Sono manifestazioni di chiusura nei confronti dei genitori, il non aprirsi emotivamente, il non comunicare le proprie emozioni. Ma uno dei campanelli d’allarme più chiari è l’insofferenza scolastica.
È un segnale d’allarme che dovrebbe attivare il consiglio di classe per valutare l’adozione di un Piano didattico personalizzato prima che si arrivi alla fase due, al rifiuto della scuola.
Il disagio può essere riconosciuto più dagli insegnanti che dai genitori perché il ragazzo a rischio hikikomori è quello che non si alza al cambio dell’ora, che all’intervallo non parla con nessuno, che nell’interrogazione orale suda e manifesta ansia.
A casa, il segno è il rifiuto della socialità. Se un ragazzo comincia ad abbandonare lo sport, le uscite con gli amici, di giorno sta sempre chiuso in camera da letto, quello è il momento in cui intervenire».
Quale consiglio per insegnanti e ai genitori?

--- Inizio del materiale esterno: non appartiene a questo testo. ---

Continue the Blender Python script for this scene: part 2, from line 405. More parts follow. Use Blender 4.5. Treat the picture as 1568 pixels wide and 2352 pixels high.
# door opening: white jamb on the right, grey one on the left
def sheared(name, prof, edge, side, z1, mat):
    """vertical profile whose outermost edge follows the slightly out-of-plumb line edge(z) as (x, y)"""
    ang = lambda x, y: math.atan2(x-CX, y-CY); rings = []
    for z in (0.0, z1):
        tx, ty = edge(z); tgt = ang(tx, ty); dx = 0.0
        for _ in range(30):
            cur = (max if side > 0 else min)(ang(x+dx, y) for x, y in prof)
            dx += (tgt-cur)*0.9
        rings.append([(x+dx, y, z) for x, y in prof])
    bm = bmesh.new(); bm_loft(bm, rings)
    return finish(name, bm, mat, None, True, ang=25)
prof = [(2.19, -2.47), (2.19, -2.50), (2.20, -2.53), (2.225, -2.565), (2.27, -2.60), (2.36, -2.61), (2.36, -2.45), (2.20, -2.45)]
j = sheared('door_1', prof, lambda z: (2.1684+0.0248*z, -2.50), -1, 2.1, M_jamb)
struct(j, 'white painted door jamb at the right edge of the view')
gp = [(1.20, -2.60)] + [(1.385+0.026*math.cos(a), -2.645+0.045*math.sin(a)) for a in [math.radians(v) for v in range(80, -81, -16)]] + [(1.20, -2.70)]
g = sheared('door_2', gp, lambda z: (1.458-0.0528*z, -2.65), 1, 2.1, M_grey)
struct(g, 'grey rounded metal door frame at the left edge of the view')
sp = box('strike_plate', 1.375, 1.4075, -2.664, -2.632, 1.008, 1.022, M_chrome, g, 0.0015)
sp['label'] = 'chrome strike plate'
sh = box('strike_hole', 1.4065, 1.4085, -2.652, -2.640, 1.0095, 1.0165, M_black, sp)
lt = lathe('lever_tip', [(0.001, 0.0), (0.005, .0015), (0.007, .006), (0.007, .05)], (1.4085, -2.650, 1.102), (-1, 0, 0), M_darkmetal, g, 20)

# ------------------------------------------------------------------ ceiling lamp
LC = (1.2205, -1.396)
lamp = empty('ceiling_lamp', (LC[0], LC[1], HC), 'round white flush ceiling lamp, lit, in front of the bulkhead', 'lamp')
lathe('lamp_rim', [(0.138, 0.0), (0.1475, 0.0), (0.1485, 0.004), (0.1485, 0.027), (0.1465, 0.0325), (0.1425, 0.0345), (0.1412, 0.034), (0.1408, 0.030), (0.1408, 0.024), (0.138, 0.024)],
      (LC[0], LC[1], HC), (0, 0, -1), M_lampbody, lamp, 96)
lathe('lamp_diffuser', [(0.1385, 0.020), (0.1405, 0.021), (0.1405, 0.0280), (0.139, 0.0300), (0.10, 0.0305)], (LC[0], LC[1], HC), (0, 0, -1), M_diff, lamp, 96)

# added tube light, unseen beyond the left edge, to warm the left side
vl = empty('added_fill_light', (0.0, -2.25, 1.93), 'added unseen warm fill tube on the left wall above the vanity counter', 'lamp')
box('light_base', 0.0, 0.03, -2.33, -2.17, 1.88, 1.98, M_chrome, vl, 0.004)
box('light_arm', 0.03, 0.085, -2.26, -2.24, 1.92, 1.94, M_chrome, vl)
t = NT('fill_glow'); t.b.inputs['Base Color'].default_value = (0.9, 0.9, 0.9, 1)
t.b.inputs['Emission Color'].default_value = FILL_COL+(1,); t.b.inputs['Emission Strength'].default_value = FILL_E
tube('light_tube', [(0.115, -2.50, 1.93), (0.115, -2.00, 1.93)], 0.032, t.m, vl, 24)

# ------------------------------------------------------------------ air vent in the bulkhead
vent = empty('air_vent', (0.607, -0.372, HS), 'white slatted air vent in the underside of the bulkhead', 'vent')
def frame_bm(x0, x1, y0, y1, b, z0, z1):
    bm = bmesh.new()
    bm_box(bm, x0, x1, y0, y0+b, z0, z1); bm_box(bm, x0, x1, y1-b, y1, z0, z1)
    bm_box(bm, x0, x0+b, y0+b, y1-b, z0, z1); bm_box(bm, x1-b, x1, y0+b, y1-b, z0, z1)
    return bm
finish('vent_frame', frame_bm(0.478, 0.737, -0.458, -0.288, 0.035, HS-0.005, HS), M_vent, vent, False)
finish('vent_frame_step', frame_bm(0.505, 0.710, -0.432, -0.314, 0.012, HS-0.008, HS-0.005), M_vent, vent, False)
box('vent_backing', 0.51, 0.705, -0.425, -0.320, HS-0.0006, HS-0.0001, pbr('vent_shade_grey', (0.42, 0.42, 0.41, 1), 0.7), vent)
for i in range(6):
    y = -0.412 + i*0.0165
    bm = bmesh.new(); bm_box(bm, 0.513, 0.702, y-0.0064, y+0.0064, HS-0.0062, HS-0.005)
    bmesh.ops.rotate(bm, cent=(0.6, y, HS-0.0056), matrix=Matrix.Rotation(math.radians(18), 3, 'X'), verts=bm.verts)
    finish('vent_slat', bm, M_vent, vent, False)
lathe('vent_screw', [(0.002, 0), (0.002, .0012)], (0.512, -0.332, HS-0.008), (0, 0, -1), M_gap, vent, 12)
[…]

«Agli insegnanti di formarsi, di studiare questo problema e di essere più flessibili. Questo disagio non è un capriccio, è un problema serio. Non accettiamo mai che la scuola diventi un centro di sopravvivenza. Un luogo in cui chi riesce a farcela diventerà forte e chi non ce la fa verrà espulso dal sistema. Il consiglio è non bocciare con l’illusione che questo serva a stimolare, perché in questi casi bocciare vuol dire condannare all’inizio dell’isolamento.
Spesso la scuola se ne lava le mani: se il ragazzo non viene a scuola io lo devo bocciare. Il consiglio che danno ai genitori è: ritirate questo ragazzo e fategli fare la scuola da privatista, scaricando il problema sulla famiglia».
E i genitori?
«Non ridimensionare, mettersi in discussione, fare un percorso personale, non pensare che il problema sia solo del figlio, ma avere coscienza che il problema è familiare. Questo vuol dire partecipare ai gruppi con altri genitori, fare percorsi psicologici individuali, mettere al primo posto il benessere del figlio e non le aspettative che abbiamo su di lui.
Un genitore spesso cerca di mettere paura al figlio. Guarda che se non ti diplomi non farai niente della vita, guarda che se non esci con i tuoi amici sei uno sfigato. Cerca, ingenuamente, di utilizzare la paura per smuovere questi ragazzi. Ma questi ragazzi di paura ne hanno già troppa. E quando la paura è troppa non genera reazione, ma stimola alla fuga.
Io genitore devo usare lo strumento opposto: l’ascolto, la pazienza, la non fretta. Devo alimentare non la paura, ma la speranza».